Cuando abrí Mubert, me atrapó de entrada la promesa de crear música generativa, algo fresco y en constante mutación. La idea de que una inteligencia artificial pueda traducir dos palabras —Minecraft, lluvia— en una experiencia sonora única me sembraba entusiasmo. Pero la sorpresa fue amarga: en lugar de un paisaje sonoro innovador, me topé con un trap repetitivo, un producto que parecía más una copia barata de lo que ya inunda las listas de éxitos.
Esa experiencia despertó una sospecha que ya rondaba en mi cabeza. La música que ofrece Mubert no emerge de una generación creativa auténtica, sino de un sistema que reproduce fórmulas probadas y consolidadas. La presencia del botón “me gusta” y el “no me gusta” no es inocente. En teoría, estos permiten que el sistema aprenda y se adapte, pero en la práctica funcionan como un filtro que reduce la diversidad, privilegiando estilos que las grandes corporaciones musicales ya promueven y consumen masivamente.
La lógica que subyace no es generativa, sino reproductiva y comercial. Este tipo de plataformas no contribuyen a ampliar el espectro creativo ni a desafiar las convenciones, sino que consolidan un mercado musical homogéneo, donde la innovación queda atrapada en la lógica del éxito seguro. En un contexto donde la universidad pública y la educación popular insisten en la importancia de la diversidad cultural y la producción crítica, esta dinámica resulta preocupante.

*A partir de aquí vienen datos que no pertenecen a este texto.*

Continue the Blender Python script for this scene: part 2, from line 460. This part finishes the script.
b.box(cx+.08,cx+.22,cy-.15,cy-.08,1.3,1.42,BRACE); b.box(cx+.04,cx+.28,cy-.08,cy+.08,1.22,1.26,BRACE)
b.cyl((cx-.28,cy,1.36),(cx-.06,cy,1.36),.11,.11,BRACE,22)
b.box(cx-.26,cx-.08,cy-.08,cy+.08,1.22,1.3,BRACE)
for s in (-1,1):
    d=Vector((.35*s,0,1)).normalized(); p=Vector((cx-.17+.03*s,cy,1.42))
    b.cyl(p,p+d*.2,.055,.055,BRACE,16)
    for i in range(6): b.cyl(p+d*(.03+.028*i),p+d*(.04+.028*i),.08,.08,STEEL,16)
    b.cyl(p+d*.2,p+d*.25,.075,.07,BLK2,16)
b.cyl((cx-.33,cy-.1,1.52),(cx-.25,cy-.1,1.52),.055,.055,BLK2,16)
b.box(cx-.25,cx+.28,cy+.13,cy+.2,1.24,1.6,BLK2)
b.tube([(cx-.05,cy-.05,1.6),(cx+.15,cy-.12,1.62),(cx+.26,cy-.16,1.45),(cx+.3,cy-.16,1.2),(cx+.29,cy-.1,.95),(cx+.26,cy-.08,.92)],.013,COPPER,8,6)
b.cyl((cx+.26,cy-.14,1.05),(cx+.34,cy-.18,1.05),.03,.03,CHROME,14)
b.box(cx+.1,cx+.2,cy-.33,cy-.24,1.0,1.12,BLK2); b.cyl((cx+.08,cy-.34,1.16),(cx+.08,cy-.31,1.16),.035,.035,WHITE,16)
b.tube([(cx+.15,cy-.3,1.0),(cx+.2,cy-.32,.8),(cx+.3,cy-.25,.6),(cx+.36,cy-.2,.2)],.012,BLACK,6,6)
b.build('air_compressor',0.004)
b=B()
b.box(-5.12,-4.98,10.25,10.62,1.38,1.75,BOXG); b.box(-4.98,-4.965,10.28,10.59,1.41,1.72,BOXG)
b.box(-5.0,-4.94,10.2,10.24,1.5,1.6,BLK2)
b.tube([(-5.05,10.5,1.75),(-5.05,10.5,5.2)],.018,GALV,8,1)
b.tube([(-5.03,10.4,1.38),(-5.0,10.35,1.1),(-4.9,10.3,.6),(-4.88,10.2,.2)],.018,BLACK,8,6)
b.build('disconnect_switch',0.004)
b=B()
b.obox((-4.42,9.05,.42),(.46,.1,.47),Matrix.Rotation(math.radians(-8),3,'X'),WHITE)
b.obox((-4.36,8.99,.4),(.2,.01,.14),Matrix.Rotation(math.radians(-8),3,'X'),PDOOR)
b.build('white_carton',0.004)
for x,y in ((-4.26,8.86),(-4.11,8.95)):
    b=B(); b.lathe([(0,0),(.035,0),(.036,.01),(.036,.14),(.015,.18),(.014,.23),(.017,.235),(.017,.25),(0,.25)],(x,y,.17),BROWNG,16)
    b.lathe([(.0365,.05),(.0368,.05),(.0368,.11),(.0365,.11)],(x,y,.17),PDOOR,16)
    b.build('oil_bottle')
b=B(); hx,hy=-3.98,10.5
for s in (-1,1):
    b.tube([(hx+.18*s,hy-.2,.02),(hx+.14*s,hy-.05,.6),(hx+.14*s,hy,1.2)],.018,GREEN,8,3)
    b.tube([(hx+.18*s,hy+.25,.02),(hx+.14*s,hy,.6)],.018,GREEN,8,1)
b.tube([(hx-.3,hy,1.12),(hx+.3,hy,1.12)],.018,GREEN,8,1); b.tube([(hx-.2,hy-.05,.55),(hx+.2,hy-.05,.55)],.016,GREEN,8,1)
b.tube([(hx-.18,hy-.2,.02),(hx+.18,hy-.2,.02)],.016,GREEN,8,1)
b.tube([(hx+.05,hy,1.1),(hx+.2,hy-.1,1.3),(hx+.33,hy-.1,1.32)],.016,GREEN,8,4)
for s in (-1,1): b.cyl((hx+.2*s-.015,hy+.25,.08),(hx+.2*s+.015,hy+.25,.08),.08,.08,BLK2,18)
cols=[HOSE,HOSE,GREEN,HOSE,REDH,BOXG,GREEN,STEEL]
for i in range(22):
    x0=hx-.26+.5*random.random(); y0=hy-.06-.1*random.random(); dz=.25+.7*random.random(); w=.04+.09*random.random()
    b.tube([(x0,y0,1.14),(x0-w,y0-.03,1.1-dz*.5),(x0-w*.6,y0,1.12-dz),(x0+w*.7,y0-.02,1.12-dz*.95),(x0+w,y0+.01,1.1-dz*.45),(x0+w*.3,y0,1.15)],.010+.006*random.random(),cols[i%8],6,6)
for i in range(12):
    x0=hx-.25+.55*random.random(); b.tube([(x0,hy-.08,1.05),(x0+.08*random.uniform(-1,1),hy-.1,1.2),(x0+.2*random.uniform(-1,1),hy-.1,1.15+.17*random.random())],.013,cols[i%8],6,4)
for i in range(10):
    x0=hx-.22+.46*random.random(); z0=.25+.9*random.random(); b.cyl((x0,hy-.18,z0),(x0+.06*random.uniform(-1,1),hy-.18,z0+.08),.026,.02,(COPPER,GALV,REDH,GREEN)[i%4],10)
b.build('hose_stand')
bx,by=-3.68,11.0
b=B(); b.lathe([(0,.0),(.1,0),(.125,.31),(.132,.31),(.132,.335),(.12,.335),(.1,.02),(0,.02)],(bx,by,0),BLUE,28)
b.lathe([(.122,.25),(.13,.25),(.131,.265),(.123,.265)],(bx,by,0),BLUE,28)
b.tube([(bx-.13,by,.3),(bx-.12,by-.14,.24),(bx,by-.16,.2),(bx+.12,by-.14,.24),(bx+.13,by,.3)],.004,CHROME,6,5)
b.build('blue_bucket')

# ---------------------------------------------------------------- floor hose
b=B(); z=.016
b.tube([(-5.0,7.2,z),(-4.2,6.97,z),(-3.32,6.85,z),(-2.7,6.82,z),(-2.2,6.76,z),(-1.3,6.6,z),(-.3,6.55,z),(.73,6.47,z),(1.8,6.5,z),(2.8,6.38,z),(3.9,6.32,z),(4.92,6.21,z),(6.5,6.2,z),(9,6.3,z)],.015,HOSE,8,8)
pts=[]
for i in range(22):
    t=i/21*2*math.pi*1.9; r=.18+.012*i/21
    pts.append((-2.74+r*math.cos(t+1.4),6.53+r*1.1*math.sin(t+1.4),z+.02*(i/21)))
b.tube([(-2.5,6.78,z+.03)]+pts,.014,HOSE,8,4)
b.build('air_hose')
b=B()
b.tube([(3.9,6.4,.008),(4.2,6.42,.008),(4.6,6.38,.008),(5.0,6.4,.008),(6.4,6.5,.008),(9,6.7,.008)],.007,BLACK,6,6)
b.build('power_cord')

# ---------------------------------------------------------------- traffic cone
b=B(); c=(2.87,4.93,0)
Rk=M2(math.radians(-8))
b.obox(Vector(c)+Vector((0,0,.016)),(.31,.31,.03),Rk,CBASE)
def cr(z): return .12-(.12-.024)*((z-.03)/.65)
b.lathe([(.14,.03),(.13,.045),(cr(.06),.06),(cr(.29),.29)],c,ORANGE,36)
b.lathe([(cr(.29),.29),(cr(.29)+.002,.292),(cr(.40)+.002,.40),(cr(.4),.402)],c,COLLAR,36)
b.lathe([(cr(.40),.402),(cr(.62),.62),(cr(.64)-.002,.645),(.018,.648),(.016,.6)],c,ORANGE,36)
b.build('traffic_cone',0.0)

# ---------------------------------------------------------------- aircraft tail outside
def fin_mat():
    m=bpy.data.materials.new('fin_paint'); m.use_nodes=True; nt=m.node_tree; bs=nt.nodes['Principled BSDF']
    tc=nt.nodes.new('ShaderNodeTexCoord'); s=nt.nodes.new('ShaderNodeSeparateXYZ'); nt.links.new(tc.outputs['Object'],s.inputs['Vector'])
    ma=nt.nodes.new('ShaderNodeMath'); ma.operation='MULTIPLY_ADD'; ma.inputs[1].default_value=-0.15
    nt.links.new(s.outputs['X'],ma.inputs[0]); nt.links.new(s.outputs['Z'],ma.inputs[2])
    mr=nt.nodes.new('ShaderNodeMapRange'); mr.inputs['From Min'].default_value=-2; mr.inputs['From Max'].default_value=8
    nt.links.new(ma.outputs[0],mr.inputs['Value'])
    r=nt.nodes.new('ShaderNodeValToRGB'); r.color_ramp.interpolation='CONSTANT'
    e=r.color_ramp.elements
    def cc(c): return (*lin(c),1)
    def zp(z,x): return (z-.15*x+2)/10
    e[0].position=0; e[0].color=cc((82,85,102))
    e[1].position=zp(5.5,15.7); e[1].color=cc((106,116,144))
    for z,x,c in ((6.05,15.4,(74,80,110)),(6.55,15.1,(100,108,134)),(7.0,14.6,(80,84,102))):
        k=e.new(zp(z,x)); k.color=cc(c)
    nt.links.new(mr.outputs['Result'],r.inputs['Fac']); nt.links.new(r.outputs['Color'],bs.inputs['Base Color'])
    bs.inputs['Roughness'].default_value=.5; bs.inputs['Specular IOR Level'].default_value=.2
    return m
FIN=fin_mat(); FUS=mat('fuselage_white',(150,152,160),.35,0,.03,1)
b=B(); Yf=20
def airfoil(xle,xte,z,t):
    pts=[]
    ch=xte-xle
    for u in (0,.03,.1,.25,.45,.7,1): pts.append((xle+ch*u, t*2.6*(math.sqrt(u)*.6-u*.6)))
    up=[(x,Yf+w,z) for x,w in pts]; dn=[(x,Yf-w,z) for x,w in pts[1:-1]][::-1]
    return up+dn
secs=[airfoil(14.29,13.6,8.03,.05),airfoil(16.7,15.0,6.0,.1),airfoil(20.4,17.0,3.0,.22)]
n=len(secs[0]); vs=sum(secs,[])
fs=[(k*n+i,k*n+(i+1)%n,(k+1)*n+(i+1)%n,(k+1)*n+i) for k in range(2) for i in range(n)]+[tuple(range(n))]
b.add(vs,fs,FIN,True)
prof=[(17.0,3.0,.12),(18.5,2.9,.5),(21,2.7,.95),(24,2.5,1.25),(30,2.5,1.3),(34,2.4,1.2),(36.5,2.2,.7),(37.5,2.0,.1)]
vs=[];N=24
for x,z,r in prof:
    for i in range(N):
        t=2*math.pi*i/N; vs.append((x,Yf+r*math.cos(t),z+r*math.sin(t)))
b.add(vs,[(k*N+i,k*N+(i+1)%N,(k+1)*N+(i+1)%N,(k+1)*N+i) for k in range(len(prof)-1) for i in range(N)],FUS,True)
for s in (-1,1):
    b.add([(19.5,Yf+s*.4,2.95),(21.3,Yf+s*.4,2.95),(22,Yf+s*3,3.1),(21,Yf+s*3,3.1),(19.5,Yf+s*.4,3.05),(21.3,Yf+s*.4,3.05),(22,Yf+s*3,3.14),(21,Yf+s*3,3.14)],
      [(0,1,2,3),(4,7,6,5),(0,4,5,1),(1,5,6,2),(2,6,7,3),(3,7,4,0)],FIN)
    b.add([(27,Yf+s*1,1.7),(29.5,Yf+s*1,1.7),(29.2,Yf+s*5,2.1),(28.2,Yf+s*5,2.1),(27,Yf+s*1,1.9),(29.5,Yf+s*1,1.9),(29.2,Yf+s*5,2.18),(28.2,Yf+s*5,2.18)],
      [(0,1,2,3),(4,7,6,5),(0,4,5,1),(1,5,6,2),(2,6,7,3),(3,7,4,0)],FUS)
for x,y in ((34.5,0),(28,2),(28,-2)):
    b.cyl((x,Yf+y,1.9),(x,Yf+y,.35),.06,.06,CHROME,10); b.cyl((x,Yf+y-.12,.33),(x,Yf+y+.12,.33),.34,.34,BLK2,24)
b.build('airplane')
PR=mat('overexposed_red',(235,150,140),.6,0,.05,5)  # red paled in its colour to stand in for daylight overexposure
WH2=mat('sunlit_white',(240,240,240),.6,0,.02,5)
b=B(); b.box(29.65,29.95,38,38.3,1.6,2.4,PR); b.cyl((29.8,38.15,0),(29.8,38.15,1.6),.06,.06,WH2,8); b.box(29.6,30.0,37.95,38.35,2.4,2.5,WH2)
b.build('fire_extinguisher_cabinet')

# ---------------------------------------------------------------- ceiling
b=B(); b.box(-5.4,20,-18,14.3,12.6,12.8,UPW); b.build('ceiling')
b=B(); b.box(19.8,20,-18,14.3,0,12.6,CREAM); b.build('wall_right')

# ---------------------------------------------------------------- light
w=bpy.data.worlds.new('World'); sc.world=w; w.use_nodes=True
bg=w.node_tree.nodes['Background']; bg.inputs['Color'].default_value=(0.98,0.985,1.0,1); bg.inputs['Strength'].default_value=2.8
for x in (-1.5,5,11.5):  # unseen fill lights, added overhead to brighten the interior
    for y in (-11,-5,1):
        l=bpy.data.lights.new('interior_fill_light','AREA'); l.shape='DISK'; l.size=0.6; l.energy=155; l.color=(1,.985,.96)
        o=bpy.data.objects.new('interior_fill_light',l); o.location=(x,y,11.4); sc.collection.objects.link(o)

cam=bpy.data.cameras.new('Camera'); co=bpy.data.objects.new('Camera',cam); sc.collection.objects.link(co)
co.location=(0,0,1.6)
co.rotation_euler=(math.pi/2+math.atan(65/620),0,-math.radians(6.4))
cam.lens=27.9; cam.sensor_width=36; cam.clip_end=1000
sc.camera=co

La música generativa debería ser una herramienta para abrir posibilidades, no para reforzar hegemonías. Por eso, es fundamental que como comunidad sigamos explorando, compartiendo y construyendo espacios donde la creatividad colectiva y la igualdad de acceso sean el motor de la innovación sonora. Solo así podremos resistir la homogenización y recuperar el verdadero espíritu de lo generativo.